__Dataset extract__
* * *

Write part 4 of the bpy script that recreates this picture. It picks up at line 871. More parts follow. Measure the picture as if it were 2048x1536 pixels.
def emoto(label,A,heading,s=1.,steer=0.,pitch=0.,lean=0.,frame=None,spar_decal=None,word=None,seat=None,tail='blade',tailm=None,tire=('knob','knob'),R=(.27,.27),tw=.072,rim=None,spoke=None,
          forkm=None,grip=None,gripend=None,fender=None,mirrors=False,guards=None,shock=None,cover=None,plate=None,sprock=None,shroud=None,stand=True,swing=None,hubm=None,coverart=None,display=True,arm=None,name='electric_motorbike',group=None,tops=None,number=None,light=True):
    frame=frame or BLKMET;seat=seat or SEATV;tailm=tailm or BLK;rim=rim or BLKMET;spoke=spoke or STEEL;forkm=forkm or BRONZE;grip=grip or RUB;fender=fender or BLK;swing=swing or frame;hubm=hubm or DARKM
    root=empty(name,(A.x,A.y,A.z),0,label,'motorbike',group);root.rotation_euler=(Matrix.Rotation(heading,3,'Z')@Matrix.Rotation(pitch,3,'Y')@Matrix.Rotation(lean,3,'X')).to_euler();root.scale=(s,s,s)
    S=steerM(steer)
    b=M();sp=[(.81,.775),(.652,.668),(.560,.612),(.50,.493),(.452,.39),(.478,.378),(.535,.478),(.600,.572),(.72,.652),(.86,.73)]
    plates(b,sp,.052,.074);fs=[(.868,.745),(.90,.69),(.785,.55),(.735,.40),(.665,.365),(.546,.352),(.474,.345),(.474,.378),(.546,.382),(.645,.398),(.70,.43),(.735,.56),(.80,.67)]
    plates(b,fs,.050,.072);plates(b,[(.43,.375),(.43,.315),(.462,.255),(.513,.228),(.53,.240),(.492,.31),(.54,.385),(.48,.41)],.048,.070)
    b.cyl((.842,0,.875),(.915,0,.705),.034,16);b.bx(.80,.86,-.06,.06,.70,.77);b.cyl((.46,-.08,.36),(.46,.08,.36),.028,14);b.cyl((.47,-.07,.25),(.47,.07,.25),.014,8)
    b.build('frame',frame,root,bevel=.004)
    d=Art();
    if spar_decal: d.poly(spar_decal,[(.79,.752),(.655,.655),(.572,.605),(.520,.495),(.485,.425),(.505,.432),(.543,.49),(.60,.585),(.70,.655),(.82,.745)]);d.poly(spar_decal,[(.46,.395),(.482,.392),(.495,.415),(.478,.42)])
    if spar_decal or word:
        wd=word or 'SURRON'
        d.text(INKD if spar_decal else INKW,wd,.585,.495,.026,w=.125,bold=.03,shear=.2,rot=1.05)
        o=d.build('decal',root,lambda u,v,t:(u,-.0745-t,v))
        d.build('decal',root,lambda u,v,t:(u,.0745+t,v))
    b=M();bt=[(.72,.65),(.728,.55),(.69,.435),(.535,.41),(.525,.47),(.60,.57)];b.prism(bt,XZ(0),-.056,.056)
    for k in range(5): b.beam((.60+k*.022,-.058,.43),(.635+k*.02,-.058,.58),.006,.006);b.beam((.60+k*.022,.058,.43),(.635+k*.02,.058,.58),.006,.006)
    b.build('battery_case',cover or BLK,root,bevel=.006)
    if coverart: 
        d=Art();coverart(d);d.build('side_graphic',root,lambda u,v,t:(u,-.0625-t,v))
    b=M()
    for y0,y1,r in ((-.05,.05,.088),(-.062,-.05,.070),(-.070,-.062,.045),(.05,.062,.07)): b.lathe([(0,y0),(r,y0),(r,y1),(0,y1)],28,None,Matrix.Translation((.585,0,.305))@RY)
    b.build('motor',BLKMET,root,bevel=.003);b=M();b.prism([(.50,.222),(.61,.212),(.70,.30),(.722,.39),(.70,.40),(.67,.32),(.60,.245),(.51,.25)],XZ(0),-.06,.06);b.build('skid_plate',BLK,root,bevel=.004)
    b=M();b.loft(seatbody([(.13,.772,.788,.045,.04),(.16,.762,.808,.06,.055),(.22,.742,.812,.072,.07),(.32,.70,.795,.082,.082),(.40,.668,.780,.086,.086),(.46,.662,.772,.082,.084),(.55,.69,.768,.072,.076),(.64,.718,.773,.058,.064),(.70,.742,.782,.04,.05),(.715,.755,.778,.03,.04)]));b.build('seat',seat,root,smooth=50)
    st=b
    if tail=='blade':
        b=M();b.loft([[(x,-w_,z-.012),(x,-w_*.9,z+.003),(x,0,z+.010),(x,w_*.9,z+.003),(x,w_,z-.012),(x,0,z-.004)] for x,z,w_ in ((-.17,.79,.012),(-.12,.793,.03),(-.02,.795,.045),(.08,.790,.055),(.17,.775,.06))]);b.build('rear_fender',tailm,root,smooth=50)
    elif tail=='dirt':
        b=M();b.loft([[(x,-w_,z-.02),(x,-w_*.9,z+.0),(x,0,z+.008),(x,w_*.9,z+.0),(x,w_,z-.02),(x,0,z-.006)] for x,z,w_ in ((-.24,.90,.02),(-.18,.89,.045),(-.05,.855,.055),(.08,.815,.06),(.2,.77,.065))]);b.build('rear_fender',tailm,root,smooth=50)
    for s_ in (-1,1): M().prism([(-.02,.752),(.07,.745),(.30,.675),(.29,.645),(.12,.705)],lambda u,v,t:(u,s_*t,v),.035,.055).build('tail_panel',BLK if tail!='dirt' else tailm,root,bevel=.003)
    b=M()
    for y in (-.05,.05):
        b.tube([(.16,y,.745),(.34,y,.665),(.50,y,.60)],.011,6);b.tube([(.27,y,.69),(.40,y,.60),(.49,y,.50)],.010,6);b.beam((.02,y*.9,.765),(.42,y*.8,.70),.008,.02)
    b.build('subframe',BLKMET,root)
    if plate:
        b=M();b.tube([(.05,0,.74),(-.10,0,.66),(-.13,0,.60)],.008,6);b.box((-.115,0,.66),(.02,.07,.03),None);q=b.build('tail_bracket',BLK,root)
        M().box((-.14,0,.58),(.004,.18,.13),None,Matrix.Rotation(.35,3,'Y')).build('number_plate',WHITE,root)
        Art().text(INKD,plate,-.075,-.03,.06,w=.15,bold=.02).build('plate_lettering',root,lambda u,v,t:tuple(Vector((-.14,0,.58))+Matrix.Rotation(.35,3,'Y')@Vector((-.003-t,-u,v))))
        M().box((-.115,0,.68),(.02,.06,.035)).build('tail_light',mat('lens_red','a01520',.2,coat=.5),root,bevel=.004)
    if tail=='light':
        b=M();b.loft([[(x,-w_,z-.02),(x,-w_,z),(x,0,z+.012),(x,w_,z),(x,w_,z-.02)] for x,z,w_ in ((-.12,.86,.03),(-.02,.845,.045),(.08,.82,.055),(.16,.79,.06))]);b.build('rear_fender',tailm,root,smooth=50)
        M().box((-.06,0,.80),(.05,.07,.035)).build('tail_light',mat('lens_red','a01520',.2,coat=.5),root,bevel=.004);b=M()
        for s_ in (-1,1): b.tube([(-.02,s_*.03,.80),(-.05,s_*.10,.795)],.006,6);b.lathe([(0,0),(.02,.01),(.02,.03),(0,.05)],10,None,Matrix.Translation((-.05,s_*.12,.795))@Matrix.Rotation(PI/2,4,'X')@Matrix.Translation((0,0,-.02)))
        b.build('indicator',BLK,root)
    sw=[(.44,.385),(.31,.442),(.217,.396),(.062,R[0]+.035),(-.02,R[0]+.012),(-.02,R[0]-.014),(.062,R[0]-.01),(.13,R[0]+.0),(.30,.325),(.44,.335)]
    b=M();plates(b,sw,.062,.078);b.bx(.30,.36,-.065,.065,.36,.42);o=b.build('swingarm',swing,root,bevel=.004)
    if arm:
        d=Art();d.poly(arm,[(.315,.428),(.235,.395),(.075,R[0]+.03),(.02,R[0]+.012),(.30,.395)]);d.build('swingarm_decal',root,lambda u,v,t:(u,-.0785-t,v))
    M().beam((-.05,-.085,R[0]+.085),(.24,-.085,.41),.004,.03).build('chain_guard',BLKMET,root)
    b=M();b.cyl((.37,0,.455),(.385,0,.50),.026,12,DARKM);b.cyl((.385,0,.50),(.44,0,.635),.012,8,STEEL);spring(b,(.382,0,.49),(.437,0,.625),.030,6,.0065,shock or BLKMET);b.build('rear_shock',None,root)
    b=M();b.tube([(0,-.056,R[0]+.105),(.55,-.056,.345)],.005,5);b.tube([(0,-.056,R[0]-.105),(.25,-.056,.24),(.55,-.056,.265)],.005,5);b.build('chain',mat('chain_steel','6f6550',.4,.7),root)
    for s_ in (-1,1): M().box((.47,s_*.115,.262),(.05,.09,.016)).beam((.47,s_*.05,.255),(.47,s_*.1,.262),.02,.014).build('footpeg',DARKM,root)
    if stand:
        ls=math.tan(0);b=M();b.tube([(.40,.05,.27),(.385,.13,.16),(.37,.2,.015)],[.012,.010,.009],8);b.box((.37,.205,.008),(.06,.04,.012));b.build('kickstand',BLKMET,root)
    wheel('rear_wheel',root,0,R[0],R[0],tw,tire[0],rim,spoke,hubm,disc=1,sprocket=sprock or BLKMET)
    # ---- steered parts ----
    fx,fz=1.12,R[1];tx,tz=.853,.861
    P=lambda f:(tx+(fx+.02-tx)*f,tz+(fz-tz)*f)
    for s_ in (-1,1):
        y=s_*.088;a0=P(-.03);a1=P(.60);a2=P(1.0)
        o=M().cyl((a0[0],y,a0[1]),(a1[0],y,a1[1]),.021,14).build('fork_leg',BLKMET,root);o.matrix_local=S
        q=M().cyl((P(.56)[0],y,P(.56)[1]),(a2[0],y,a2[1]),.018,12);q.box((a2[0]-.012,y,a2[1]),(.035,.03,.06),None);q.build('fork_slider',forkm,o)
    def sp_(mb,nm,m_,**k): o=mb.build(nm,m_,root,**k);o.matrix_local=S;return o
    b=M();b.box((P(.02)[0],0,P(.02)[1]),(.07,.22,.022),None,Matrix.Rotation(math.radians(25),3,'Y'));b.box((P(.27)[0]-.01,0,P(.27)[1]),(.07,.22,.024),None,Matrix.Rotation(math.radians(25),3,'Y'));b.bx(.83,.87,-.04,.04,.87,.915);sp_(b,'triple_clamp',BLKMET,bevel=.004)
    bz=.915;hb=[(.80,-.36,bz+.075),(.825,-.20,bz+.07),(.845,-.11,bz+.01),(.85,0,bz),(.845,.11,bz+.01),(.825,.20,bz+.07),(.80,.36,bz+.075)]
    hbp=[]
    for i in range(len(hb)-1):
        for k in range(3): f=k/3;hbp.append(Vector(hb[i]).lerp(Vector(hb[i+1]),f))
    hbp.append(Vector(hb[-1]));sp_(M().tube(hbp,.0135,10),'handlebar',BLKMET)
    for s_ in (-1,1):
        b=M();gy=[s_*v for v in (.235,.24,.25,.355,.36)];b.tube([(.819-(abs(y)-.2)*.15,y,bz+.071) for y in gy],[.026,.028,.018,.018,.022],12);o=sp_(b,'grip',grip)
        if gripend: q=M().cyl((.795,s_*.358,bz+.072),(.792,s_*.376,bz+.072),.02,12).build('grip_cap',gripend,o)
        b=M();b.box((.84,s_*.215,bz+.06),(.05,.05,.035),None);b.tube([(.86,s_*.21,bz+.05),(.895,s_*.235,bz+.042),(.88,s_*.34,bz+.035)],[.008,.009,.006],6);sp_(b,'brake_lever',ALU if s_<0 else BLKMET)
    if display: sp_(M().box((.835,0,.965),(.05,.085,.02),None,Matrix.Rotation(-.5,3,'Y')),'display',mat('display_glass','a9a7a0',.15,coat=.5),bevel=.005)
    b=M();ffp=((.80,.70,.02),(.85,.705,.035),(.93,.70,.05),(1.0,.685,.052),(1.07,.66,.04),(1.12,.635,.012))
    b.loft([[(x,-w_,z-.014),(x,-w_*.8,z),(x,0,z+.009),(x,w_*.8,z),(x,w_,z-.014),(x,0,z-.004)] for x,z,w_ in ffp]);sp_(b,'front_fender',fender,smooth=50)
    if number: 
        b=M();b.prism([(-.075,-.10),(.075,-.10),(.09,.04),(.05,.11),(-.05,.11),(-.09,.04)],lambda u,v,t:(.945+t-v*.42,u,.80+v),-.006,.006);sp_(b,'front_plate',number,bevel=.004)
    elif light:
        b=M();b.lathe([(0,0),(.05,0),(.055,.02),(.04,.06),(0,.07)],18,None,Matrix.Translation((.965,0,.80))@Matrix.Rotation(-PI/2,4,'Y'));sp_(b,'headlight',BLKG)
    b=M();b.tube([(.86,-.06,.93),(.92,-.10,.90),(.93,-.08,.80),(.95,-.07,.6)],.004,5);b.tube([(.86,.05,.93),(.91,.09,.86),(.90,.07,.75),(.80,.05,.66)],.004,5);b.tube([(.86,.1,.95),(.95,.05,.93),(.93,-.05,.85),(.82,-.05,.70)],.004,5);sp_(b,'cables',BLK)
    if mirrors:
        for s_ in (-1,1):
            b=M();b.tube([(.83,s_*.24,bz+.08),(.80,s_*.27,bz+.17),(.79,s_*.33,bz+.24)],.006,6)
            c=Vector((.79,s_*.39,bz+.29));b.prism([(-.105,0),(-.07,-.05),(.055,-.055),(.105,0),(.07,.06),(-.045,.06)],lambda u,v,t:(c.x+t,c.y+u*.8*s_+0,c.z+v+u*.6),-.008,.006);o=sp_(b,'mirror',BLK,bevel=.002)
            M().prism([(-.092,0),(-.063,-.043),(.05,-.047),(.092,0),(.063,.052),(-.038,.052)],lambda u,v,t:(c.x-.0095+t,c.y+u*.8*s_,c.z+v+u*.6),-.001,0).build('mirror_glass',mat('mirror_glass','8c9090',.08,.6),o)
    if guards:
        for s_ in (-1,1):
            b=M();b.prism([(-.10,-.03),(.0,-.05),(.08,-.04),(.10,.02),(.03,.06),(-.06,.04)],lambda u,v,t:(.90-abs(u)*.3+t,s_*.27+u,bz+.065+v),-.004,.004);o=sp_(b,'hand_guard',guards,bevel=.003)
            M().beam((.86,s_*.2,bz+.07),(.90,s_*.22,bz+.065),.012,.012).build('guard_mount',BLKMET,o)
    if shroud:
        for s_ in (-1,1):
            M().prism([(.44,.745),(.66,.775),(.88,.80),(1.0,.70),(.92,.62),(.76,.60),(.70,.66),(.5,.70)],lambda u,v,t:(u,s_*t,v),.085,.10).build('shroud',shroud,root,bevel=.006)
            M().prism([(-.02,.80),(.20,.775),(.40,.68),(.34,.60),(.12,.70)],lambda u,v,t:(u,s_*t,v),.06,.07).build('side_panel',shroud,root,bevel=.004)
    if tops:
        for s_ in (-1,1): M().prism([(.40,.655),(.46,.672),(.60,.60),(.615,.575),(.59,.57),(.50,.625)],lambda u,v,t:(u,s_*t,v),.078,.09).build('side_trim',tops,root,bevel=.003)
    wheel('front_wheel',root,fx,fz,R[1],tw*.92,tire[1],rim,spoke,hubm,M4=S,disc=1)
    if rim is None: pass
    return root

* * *

__Request__
Show, from the listing above, each line that contains the word "parts".

__The result__
Write part 4 of the bpy script that recreates this picture. It picks up at line 871. More parts follow. Measure the picture as if it were 2048x1536 pixels.
    # ---- steered parts ----